I was recently reading about ‘Ganbatte’, the Japanese philosophy based on the concept of never giving up no matter how hard the challenges might be.

The philosophy sees exposure to the concept through different avenues, which for children may include completing homework, stumbling in sporting challenges, managing social interactions and trying new experiences. It is also used as a form of support, encouraging others to do their best with what they have and drawing on their toolkit of strengths in times of challenge.

Many aspects of life are beyond our control, and how we deal with setbacks and difficulties is as much of a choice as how we approach everyday tasks. Tenacity and resilience enable difficulties to become easier and the insight to separate the ‘difficult’ from the ‘impossible’. A Ganbatte approach empowers us to learn from our mistakes, cultivate patience, work mindfully and with thoughtfulness, and continually improve our responses to challenges. It reminds us that a slow route can be as effective, if not more so, than a quick fix approach.

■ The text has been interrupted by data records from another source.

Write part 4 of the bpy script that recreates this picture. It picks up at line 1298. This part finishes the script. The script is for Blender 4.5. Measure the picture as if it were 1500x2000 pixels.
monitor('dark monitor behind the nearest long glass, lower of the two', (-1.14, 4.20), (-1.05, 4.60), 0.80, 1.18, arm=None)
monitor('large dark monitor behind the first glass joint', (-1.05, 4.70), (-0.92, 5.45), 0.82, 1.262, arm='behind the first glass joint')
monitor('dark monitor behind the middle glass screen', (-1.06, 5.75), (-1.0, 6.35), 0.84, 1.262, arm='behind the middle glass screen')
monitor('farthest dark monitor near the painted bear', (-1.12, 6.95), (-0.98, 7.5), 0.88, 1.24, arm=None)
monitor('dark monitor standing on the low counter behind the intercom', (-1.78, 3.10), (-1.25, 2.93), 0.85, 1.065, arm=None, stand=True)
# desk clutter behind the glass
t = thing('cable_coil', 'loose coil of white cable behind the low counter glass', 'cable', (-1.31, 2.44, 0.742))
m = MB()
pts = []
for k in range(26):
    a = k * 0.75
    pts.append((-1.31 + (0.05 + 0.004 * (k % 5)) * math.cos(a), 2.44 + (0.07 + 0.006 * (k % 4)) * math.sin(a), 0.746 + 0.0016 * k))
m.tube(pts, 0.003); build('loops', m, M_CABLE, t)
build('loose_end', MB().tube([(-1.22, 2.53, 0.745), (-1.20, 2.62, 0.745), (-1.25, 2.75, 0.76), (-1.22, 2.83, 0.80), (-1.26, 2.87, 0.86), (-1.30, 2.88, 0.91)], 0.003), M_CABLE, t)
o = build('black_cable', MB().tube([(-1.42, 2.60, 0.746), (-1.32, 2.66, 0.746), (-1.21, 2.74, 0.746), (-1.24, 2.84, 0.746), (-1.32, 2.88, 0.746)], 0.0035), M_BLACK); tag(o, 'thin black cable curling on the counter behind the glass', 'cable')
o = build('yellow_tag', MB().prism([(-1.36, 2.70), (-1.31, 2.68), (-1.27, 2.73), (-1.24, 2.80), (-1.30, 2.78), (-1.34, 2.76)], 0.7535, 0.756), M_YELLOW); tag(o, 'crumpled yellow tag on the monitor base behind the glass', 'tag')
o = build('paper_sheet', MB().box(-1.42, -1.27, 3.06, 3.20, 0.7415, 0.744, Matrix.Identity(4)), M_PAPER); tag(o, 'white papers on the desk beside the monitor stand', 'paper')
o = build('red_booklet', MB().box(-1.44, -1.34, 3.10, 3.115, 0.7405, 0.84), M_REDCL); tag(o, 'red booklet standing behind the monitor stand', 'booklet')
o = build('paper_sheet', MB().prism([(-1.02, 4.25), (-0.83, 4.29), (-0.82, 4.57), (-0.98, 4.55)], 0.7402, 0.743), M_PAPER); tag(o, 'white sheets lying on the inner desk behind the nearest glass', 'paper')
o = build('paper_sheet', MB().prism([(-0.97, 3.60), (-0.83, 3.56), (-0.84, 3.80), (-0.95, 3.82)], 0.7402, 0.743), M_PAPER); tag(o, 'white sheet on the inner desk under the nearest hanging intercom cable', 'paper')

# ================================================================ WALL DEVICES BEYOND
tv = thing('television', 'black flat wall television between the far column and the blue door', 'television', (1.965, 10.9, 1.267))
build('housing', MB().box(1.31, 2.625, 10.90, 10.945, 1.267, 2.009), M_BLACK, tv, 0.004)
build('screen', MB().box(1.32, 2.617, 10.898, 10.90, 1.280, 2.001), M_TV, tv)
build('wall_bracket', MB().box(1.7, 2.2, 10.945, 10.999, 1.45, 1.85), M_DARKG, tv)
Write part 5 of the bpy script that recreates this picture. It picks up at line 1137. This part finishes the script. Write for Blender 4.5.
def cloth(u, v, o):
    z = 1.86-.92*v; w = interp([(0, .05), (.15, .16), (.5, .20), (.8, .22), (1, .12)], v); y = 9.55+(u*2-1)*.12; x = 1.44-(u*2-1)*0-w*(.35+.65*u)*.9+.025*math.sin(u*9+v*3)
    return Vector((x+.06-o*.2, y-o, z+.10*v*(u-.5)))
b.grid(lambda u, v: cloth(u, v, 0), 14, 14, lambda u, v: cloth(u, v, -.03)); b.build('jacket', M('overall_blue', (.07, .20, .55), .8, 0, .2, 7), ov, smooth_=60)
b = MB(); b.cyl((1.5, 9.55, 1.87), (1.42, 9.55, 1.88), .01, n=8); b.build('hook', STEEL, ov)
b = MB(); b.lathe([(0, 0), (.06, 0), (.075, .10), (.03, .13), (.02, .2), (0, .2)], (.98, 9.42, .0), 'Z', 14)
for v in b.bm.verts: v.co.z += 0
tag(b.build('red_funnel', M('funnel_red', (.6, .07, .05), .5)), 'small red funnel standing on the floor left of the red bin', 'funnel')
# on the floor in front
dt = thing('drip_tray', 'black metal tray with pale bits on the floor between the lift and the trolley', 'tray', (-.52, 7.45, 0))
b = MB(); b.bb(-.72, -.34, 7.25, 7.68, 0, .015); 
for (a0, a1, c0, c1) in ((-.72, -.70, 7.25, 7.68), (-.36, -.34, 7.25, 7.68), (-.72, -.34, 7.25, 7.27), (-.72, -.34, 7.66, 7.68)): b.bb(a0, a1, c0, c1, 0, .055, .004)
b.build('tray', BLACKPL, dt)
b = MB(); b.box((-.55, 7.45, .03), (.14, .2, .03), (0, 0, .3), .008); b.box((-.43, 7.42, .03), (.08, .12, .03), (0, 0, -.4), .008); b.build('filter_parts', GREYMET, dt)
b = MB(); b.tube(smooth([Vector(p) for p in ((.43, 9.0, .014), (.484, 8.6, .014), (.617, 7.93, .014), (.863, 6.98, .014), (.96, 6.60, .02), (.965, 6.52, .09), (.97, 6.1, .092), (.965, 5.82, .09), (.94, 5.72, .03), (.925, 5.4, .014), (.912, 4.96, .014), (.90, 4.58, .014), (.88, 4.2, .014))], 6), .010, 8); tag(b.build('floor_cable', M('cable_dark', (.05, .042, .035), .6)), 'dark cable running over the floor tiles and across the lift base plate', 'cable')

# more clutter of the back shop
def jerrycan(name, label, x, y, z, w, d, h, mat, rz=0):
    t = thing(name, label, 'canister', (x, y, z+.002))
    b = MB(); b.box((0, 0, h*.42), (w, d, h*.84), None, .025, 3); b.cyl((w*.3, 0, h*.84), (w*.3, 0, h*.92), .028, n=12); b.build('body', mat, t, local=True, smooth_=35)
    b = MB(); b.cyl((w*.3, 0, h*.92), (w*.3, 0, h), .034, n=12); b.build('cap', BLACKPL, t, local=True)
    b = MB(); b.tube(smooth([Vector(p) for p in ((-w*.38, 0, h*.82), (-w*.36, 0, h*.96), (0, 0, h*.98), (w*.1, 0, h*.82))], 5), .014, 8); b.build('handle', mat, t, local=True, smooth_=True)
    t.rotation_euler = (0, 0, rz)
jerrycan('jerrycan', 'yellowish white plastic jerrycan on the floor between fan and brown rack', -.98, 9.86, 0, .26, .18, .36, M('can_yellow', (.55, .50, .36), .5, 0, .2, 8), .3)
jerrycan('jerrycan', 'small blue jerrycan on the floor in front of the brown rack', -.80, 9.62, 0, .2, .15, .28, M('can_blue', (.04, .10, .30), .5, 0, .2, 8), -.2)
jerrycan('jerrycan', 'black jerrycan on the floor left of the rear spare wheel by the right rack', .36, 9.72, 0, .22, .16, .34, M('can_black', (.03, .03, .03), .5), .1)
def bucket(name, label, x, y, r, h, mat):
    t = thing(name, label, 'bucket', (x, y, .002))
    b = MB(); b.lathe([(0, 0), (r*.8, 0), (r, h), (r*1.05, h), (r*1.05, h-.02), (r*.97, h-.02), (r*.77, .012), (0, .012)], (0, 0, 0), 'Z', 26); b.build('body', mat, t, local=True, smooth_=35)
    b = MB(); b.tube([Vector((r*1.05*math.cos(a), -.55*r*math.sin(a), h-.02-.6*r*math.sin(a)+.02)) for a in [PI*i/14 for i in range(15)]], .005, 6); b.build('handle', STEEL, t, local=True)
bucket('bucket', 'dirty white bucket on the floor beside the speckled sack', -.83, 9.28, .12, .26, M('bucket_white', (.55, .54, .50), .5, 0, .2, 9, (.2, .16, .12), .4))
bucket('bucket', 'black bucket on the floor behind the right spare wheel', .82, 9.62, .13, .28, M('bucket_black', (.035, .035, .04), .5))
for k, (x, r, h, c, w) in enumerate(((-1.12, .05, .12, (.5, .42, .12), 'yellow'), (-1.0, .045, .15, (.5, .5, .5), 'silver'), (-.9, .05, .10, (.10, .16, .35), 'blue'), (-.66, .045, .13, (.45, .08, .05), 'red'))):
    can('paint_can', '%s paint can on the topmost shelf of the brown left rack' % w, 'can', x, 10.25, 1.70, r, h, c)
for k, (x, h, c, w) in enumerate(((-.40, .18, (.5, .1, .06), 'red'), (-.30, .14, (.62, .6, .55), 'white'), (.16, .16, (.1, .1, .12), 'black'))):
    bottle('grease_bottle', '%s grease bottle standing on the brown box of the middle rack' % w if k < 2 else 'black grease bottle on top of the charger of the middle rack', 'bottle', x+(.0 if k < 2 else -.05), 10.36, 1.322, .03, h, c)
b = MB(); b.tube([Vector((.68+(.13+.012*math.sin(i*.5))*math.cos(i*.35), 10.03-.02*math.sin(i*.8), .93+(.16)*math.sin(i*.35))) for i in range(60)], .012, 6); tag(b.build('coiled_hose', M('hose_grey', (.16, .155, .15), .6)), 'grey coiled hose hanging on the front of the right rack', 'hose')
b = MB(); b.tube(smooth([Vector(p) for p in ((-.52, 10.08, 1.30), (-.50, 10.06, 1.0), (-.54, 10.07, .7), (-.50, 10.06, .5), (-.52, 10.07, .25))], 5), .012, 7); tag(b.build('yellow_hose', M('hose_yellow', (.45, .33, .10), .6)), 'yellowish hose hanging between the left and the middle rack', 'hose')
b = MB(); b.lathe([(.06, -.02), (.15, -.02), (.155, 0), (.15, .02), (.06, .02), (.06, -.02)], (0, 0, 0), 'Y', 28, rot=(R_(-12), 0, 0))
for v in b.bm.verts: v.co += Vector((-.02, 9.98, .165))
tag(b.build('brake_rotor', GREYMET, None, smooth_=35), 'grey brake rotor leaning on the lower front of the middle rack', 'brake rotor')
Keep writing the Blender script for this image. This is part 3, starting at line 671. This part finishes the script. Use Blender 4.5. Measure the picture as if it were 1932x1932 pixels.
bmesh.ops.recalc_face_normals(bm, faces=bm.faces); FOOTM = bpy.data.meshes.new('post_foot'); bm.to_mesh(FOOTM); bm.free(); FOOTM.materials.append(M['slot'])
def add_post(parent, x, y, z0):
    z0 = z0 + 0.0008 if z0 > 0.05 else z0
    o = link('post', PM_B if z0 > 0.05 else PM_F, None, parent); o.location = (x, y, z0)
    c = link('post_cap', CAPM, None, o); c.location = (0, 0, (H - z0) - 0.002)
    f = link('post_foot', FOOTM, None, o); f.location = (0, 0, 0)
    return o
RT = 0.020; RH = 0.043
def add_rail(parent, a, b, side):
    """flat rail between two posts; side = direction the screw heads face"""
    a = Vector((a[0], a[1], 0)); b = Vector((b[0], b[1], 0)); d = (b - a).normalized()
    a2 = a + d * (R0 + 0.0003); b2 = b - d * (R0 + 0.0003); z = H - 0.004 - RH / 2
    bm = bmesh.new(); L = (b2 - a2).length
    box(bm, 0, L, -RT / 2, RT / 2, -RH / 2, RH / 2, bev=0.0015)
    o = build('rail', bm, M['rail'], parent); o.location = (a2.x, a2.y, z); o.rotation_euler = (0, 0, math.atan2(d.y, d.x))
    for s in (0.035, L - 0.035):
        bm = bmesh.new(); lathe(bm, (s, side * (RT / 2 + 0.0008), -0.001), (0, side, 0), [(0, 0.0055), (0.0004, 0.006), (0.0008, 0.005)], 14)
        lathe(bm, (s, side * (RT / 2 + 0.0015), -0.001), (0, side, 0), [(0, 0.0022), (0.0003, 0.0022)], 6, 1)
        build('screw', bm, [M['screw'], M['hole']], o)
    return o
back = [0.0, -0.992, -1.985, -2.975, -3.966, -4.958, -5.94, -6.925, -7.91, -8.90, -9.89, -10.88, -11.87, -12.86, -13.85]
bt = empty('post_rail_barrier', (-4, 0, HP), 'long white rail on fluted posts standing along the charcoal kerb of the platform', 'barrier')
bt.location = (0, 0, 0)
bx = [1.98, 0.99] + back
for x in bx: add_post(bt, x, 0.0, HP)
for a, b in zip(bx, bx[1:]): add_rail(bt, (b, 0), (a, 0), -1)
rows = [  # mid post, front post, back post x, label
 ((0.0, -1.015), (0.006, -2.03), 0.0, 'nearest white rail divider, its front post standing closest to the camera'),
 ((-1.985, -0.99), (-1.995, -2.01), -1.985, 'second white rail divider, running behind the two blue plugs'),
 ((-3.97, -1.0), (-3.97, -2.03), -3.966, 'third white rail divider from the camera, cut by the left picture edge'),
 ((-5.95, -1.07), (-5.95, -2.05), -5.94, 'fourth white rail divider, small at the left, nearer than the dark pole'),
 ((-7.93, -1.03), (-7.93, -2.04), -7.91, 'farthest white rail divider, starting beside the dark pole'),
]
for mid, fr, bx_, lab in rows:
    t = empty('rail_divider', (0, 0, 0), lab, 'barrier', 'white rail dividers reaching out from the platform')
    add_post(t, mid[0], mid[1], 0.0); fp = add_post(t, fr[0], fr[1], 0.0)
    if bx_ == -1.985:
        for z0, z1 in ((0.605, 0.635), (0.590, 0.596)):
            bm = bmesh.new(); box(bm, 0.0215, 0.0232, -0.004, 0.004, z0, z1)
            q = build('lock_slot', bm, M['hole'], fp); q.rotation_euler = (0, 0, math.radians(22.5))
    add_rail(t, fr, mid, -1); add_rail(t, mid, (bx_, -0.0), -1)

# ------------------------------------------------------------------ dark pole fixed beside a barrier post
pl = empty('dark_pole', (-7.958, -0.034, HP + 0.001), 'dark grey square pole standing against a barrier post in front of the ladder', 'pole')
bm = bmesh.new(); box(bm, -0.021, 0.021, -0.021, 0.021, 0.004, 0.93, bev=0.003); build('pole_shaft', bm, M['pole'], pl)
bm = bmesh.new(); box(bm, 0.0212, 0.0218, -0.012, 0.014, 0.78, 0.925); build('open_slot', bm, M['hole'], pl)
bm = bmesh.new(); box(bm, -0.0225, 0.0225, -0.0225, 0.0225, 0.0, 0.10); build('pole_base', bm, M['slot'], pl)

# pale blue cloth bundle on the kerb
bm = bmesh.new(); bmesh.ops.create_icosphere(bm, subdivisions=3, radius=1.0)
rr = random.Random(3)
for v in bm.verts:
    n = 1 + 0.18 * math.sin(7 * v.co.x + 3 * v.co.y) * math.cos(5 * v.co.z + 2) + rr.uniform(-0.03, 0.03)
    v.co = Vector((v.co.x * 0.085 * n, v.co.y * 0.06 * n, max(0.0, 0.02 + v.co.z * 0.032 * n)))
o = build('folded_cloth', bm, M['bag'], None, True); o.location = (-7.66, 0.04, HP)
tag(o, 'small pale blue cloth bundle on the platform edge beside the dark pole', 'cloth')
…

It is fantastic to see the successes of TKS students that have embodied the Ganbatte philosophy over the last week. The secondary school students excelled at the Championship Swimming Carnival at MSAC on Monday, encouraging each other to do their best and claiming line honours in numerous events.

In less obvious manners, students have juggled school commitments with extra-curricular activities, managed time constraints and assessment deadlines, and overcome less than good health yet still achieving personal success, growth and development through focus and effort. While their achievements may not be as evident as other, they are no less notable or commendable. Each student has determined their best with what they have available to them.

The philosophy of Ganbatte can also be extended to our well-being. Wellbeing is not something that we just ‘have’ or magically acquire; we need to be intentional about our daily actions, our daily habits and our self talk. We should take the time to reflect on who or what gives us happiness and how we can give happiness to others.

How will you engage the philosophy of Ganbatte this weekend?